Von Clausewitz, the German war theorist said that war is the continuation of diplomacy by other means. Well, it seems to me that WWII was the continuation of WWI by the same means. WWI did not solve anything. In fact, it may have made the ultimate situation worse.
The world, or at least some of it, partied through the 1920s, on the strength of printed money and financial bubbles (like today), but perhaps the Great Depression was only an inevitable result of the economic destruction wrought by WWI, because you can't work your way out of it just by printing money...
And the solution to the Depression was massive industrialization in preparation for the next war.
But nowadays, it seems war contributes even more directly to depression. War is a drain on economies. I can't see how it contributes anything constructive. I mean, really, you're spending money on things that you're just going to blow up! What's constructive about that?
Meanwhile, the face of the imperialists changed in WWII, but it was still an imperialist face. Didn't Stalin, Churchill and Roosevelt meet at Yalta essentially to divide up the world? Will we never learn?
Would you mind telling some more about the Stalin, Roosevelt, Curchill meeting at Yalt?
Thanks for writing that stuff. I was wondering how to get more info on how things worked at that time. What started what and what followed because of it.
Close to my street where I lived in Amsterdam, were 3 traffic arteries, originally named after the river Amstel, re-named Churchiil, Roosevelt, and Stalin Lane, after the war. The square that connected them was called Victory Square.
I realize that we are at war already. Not really to the extend of an outright World War?
You say it is Marxist to think cycles. Maybe I am. Smile. I sort of suspect that there are patterns around the changing from one millenium into another.
Beginning 1900's tensions led up to WW1, economic disasters, depression, WW2. A timespan of 40 years. (8 x 5 smile) Next year is 2009, going into 200 and 2 x 5.
WW1 ran from 1914-1918. (Darn, only 4 years.)

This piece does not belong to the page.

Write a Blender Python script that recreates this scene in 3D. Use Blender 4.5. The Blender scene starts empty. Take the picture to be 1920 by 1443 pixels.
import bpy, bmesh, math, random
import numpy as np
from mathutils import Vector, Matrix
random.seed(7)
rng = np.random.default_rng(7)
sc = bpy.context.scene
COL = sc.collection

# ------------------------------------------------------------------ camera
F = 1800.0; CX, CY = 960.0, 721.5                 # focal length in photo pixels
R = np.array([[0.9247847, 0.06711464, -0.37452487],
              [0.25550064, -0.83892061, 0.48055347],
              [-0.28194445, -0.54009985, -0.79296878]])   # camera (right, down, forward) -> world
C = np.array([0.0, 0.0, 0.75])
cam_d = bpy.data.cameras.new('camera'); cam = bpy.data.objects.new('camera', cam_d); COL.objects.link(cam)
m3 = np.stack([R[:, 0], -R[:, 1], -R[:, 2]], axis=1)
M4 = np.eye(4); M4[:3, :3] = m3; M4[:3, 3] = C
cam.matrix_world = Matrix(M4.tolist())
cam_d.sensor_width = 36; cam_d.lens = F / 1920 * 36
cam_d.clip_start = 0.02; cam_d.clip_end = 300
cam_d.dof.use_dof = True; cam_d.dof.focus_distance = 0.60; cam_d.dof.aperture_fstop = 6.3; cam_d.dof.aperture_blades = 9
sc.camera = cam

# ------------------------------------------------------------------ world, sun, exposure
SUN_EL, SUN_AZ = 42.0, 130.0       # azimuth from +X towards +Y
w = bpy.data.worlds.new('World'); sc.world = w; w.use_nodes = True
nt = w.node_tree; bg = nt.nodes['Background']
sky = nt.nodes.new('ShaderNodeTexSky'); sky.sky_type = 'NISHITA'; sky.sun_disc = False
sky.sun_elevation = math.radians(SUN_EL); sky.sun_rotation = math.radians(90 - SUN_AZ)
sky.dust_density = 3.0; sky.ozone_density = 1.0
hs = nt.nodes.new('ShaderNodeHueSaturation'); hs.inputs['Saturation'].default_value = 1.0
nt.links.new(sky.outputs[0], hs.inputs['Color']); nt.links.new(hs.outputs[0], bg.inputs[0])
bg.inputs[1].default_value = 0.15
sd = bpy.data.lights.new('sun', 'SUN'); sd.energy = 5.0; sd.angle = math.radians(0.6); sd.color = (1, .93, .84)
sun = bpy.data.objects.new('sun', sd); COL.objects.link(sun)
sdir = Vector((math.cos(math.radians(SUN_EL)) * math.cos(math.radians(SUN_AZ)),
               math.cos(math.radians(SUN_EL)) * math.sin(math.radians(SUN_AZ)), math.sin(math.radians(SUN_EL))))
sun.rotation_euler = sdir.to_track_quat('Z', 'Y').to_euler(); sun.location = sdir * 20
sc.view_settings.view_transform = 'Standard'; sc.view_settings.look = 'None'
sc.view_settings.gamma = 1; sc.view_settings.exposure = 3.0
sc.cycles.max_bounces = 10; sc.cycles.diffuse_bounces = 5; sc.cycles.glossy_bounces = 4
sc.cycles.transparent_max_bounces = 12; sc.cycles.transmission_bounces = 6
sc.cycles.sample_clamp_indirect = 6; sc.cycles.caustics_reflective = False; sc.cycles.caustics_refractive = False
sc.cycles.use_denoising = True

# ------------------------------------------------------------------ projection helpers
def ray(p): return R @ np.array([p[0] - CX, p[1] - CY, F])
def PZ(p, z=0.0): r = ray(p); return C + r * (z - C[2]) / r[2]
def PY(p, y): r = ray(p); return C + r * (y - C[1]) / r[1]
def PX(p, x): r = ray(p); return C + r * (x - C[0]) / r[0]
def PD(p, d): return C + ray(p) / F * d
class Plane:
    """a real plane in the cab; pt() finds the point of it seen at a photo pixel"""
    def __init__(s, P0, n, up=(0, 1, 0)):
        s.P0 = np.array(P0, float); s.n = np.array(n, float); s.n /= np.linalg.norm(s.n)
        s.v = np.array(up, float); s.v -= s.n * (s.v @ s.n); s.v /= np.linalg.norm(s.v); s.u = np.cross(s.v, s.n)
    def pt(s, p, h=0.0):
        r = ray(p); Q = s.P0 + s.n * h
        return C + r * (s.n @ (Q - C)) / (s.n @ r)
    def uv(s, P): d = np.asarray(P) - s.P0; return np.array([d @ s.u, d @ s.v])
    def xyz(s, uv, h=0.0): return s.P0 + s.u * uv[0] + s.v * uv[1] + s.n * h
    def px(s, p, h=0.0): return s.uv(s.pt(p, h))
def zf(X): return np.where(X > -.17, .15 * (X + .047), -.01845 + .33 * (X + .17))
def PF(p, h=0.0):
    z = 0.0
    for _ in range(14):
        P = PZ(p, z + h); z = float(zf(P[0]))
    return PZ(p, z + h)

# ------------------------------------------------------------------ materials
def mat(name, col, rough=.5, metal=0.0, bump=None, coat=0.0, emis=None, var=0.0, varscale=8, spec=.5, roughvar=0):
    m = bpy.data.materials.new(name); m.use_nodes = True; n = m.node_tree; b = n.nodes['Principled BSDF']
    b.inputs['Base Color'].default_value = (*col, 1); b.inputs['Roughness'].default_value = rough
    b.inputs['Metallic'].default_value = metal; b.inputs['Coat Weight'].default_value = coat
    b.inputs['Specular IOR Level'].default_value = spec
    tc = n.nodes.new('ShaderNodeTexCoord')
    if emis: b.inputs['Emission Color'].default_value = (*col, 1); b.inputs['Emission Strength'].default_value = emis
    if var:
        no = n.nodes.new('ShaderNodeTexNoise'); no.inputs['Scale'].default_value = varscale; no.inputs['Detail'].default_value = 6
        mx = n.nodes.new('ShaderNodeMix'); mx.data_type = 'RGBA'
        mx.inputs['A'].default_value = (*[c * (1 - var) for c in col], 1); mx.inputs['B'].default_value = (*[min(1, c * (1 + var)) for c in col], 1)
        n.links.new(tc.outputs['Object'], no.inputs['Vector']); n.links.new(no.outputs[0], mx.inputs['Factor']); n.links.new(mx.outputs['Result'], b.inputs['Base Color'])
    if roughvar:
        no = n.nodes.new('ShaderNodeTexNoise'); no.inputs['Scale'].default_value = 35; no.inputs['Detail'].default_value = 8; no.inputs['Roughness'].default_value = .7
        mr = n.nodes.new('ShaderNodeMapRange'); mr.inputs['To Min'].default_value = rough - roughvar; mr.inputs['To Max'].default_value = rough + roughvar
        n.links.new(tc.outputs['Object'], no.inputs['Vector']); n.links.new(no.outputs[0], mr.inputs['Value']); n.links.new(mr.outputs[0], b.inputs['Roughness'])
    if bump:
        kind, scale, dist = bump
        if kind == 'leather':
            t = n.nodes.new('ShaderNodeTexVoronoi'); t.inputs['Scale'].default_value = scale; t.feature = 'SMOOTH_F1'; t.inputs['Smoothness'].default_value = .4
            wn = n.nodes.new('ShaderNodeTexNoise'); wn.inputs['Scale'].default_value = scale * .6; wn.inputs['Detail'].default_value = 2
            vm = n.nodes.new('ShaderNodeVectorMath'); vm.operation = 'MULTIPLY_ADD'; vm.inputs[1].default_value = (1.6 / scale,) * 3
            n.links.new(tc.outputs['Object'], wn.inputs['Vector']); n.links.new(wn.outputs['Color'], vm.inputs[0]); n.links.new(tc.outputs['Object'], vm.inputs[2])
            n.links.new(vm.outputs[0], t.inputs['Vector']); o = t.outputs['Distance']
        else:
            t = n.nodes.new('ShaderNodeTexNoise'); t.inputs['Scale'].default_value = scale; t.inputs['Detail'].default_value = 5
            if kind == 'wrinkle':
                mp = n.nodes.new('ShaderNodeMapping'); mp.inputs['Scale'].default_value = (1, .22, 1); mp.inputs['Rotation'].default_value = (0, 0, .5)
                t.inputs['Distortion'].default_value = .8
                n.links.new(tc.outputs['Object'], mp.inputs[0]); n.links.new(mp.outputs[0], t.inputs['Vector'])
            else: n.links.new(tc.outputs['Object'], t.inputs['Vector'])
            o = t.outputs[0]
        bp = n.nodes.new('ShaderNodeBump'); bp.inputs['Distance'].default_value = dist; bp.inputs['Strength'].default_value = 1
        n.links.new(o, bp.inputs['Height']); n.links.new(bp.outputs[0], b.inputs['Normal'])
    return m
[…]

Well, what I am looking for really is the cycle thing. In nature there are a lot of seven year cycles. (Like catterpillar plagues.)Such cycles happen beyond human logic. Are thousand year cycles emerging in similar patterns? Are people acting on received impulses? Sort of in the way how it was discovered that (before computers) that there were times that all over the world, children started skipping rope, or play tops. It was not just local, because one saw the other do it.
Well, I am tiring myself out thinking. I'm giving it a break. With Scarlet O'Hara I say, "I'll think about it [again] tomorrow.
What was the time setting for that novel?